◆ Stated task ◆
Repeat the material exactly from its first line to the line that includes "COL = scn.collection". Skip pictures.

begin

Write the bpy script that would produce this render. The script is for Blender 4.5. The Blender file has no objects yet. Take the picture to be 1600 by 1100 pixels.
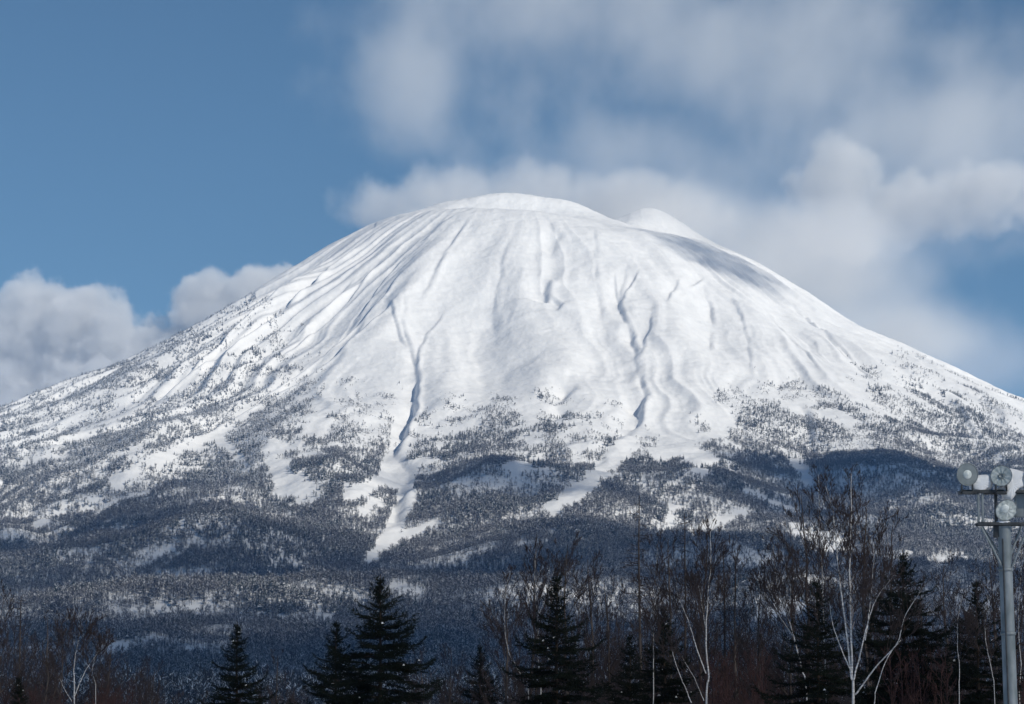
import bpy, math, random
import numpy as np
from mathutils import Vector, Matrix, Quaternion

R = math.radians
random.seed(7)
rng = np.random.default_rng(11)
scn = bpy.context.scene
COL = scn.collection

# ------------------------------------------------------------------ camera
F = 800 / math.tan(R(10.0))          # focal length in photo pixels (photo is 1600 x 1100)
PITCH = math.atan(558 / F)
cam_d = bpy.data.cameras.new('camera')
cam_d.sensor_width = 36
cam_d.lens = 18 / math.tan(R(10.0))
cam_d.clip_start = 0.5
cam_d.clip_end = 120000
cam = bpy.data.objects.new('camera', cam_d)
COL.objects.link(cam)
cam.location = (0, 0, 0)
cam.rotation_euler = (R(90) + PITCH, 0, 0)
scn.camera = cam
CP, SP = math.cos(PITCH), math.sin(PITCH)
def at(u, v, Y):
    """world point seen at photo pixel (u, v) on the vertical plane y = Y"""
    a, b = u - 800.0, 550.0 - v
    dy = F * CP - b * SP
    return Vector((a / dy * Y, Y, (F * SP + b * CP) / dy * Y))
def project(x, y, z):
    d = y * CP + z * SP
    return 800 + F * x / d, 550 - F * (z * CP - y * SP) / d

# ------------------------------------------------------------------ sun, sky
SUN_EL, SUN_AZ = R(33), R(48)         # azimuth counted from straight behind the camera towards the right
sdir = Vector((math.sin(SUN_AZ) * math.cos(SUN_EL), -math.cos(SUN_AZ) * math.cos(SUN_EL), math.sin(SUN_EL)))
sun_d = bpy.data.lights.new('sun', 'SUN')
sun_d.energy = 4.35
sun_d.angle = R(0.5)
sun_d.color = (1.0, 0.94, 0.825)
sun = bpy.data.objects.new('sun', sun_d)
COL.objects.link(sun)
sun.rotation_euler = sdir.to_track_quat('Z', 'Y').to_euler()
sun.location = (60, -60, 60)

w = bpy.data.worlds.new('World')
scn.world = w
w.use_nodes = True
nt = w.node_tree
nt.nodes.clear()
def nd(t, typ, **kw):
    n = t.nodes.new(typ)
    for k, v in kw.items():
        setattr(n, k, v)
    return n
out = nd(nt, 'ShaderNodeOutputWorld')
bg = nd(nt, 'ShaderNodeBackground')
bg.inputs['Strength'].default_value = 0.066
sky = nd(nt, 'ShaderNodeTexSky', sky_type='NISHITA', sun_disc=False)
sky.sun_elevation = SUN_EL
sky.sun_rotation = math.pi - SUN_AZ
sky.altitude = 3000
sky.air_density = 1.0
sky.dust_density = 0.3
sky.ozone_density = 1.1
tint = nd(nt, 'ShaderNodeMix', data_type='RGBA', blend_type='MULTIPLY')
tint.inputs[0].default_value = 1.0
tint.inputs[7].default_value = (0.66, 0.90, 0.96, 1)
nt.links.new(sky.outputs[0], tint.inputs[6])
nt.links.new(tint.outputs[2], bg.inputs['Color'])
nt.links.new(bg.outputs[0], out.inputs[0])

vs = scn.view_settings
vs.view_transform = 'Standard'
vs.look = 'None'
vs.gamma = 1
vs.exposure = 0
vs.use_curve_mapping = False
scn.cycles.max_bounces = 6
scn.cycles.diffuse_bounces = 3
scn.cycles.volume_bounces = 2
scn.cycles.transparent_max_bounces = 16
scn.cycles.volume_step_rate = 0.5
scn.cycles.volume_max_steps = 512
#CYCLES_EXTRA

# ------------------------------------------------------------------ helpers
def tag(o, label=None, cat=None, group=None, kind=None):
    if label: o['label'] = label
    if cat: o['category'] = cat
    if group: o['group'] = group
    if kind: o['kind'] = kind
    return o
def fast_mesh(name, V, Fc, smooth=False, mats=(), midx=None):
    """V (n,3) array, Fc (m,k) int array with k = 3 or 4"""
    me = bpy.data.meshes.new(name)
    V = np.asarray(V, dtype=np.float32); Fc = np.asarray(Fc, dtype=np.int32)
    m, k = Fc.shape
    me.vertices.add(len(V)); me.vertices.foreach_set('co', V.ravel())
    me.loops.add(m * k); me.loops.foreach_set('vertex_index', Fc.ravel())
    me.polygons.add(m)
    me.polygons.foreach_set('loop_start', np.arange(0, m * k, k, dtype=np.int32))
    me.polygons.foreach_set('loop_total', np.full(m, k, dtype=np.int32))
    if smooth:
        me.polygons.foreach_set('use_smooth', np.ones(m, dtype=bool))
    for mt in mats: me.materials.append(mt)
    if midx is not None:
        me.polygons.foreach_set('material_index', np.asarray(midx, dtype=np.int32))
    me.update(calc_edges=True)
    return me
def link(name, me, parent=None):
    o = bpy.data.objects.new(name, me)
    COL.objects.link(o)
    if parent is not None: o.parent = parent
    return o
def empty(name, loc=(0, 0, 0), rz=0.0):
    o = bpy.data.objects.new(name, None)
    COL.objects.link(o)
    o.location = loc; o.rotation_euler = (0, 0, rz)
    return o

def _h(ix, iy, s):
    n = (ix.astype(np.int64) * 374761393 + iy.astype(np.int64) * 668265263 + s * 2147483647) & 0xffffffff
    n = ((n ^ (n >> 13)) * 1274126177) & 0xffffffff
    n = n ^ (n >> 16)
    return n
def perlin(x, y, seed=0):
    xi = np.floor(x); yi = np.floor(y)
    xf = x - xi; yf = y - yi
    xi = xi.astype(np.int64); yi = yi.astype(np.int64)
    u = xf * xf * xf * (xf * (xf * 6 - 15) + 10)
    v = yf * yf * yf * (yf * (yf * 6 - 15) + 10)
    def g(ax, ay, dx, dy):
        a = _h(ax, ay, seed) * (2 * math.pi / 4294967296.0)
        return np.cos(a) * dx + np.sin(a) * dy
    a = g(xi, yi, xf, yf); b = g(xi + 1, yi, xf - 1, yf)
    c = g(xi, yi + 1, xf, yf - 1); d = g(xi + 1, yi + 1, xf - 1, yf - 1)
    return (a + u * (b - a) + v * ((c + u * (d - c)) - (a + u * (b - a)))) * 1.5
def fbm(x, y, oct=4, seed=0, gain=0.5):
    r = np.zeros_like(x); amp = 1.0; s = 1.0
    for i in range(oct):
        r += amp * perlin(x * s + 17.3 * i, y * s - 9.1 * i, seed + i)
        amp *= gain; s *= 2.03
    return r
def sstep(a, b, x):
    t = np.clip((x - a) / (b - a), 0, 1)
    return t * t * (3 - 2 * t)
def seg_dist(x, y, pts):
    """distance to a polyline, side (+ left of travel), parameter 0..1 along it"""
    best = np.full(x.shape, 1e9); side = np.zeros(x.shape); par = np.zeros(x.shape)
    L = [0.0]
    for i in range(len(pts) - 1):
        L.append(L[-1] + math.hypot(pts[i+1][0] - pts[i][0], pts[i+1][1] - pts[i][1]))
    for i in range(len(pts) - 1):
        ax, ay = pts[i][:2]; bx, by = pts[i+1][:2]
        dx, dy = bx - ax, by - ay
        l2 = dx * dx + dy * dy + 1e-9
        t = np.clip(((x - ax) * dx + (y - ay) * dy) / l2, 0, 1)
        ex = x - ax - t * dx; ey = y - ay - t * dy
        d = np.sqrt(ex * ex + ey * ey)
        m = d < best
        best = np.where(m, d, best)
        side = np.where(m, np.sign(dx * ey - dy * ex), side)
        par = np.where(m, (L[i] + t * (L[i+1] - L[i])) / L[-1], par)
    return best, side, par

# ------------------------------------------------------------------ mountain shape
D0 = 9000.0
CX = 25 / F * D0
GZ = -5.0                              # level of the plain, camera is at z = 0
def silh(pts):
    rr, zz = [], []
    for u, v in pts:
        p = at(u, v, D0)
        rr.append(abs(p.x - CX)); zz.append(p.z)
    return rr, zz
SIL_L = [(590,346),(540,372),(490,405),(440,437),(395,463),(350,489),(290,524),(230,558),(170,588),(100,619),(50,643),(0,665)]
SIL_R = [(1150,400),(1200,428),(1250,459),(1300,491),(1350,522),(1400,548),(1450,572),(1500,596),(1550,620),(1600,642)]
TAIL = [(2050,.43),(2500,.39),(3000,.35),(3500,.31),(4000,.26),(4500,.20),(5000,.12),(5600,.06),(6400,.03),(7600,.01)]
def build_profile(sil):
    rr, zz = silh(sil)
    zt = at(800, 364, D0).z
    rr = [0.0, 330.0] + rr; zz = [zt - 25, zt] + zz
    return np.array(rr), np.array(zz)
RL, ZL = build_profile(SIL_L)
RR_, ZR = build_profile(SIL_R)
def with_tail(rr, zz):
    rr, zz = list(rr), list(zz)
    for r, s in TAIL:
        if r > rr[-1]:
            zz.append(zz[-1] - s * (r - rr[-1])); rr.append(r)
    # bring the foot exactly to the plain
    rr = np.array(rr); zz = np.array(zz)
    k = (zz[0] - GZ) / (zz[0] - zz[-1])
    foot = sstep(1700, 4800, rr)
    zz = zz + (GZ - zz[-1]) * foot
    return rr, zz
def smooth_profile(rr, zz):
    g = np.arange(0, 7600, 20.0)
    z = np.interp(g, rr, zz)
    k = np.hanning(9); k /= k.sum()
    zp = np.concatenate([np.full(4, z[0]), z, np.full(4, z[-1])])
    return g, np.convolve(zp, k, 'valid')
def base_height(x, y, prof):
    (gl, pl), (gr, pr) = prof
    dx, dy = x - CX, y - D0
    r = np.sqrt(dx * dx + dy * dy) + 1e-6
    c = dx / r
    t = sstep(-0.85, 0.85, c)
    hl = np.interp(r, gl, pl); hr = np.interp(r, gr, pr)
    return hl + (hr - hl) * t
def fit_profiles():
    zl, zr = ZL.copy(), ZR.copy()
    for it in range(6):
        prof = (smooth_profile(*with_tail(RL, zl)), smooth_profile(*with_tail(RR_, zr)))
        for sil, z in ((SIL_L, zl), (SIL_R, zr)):
            for i, (u, v) in enumerate(sil):
                p = at(u, v, 1.0)
                Y = np.arange(7000, 10500, 25.0)
                e = (base_height(p.x * Y, Y, prof) / Y).max()
                z[i + 2] += (p.z - e) * D0 * 0.8
    return (smooth_profile(*with_tail(RL, zl)), smooth_profile(*with_tail(RR_, zr)))
PROF = fit_profiles()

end

◆ Answer to this exercise ◆
Write the bpy script that would produce this render. The script is for Blender 4.5. The Blender file has no objects yet. Take the picture to be 1600 by 1100 pixels.
import bpy, math, random
import numpy as np
from mathutils import Vector, Matrix, Quaternion

R = math.radians
random.seed(7)
rng = np.random.default_rng(11)
scn = bpy.context.scene
COL = scn.collection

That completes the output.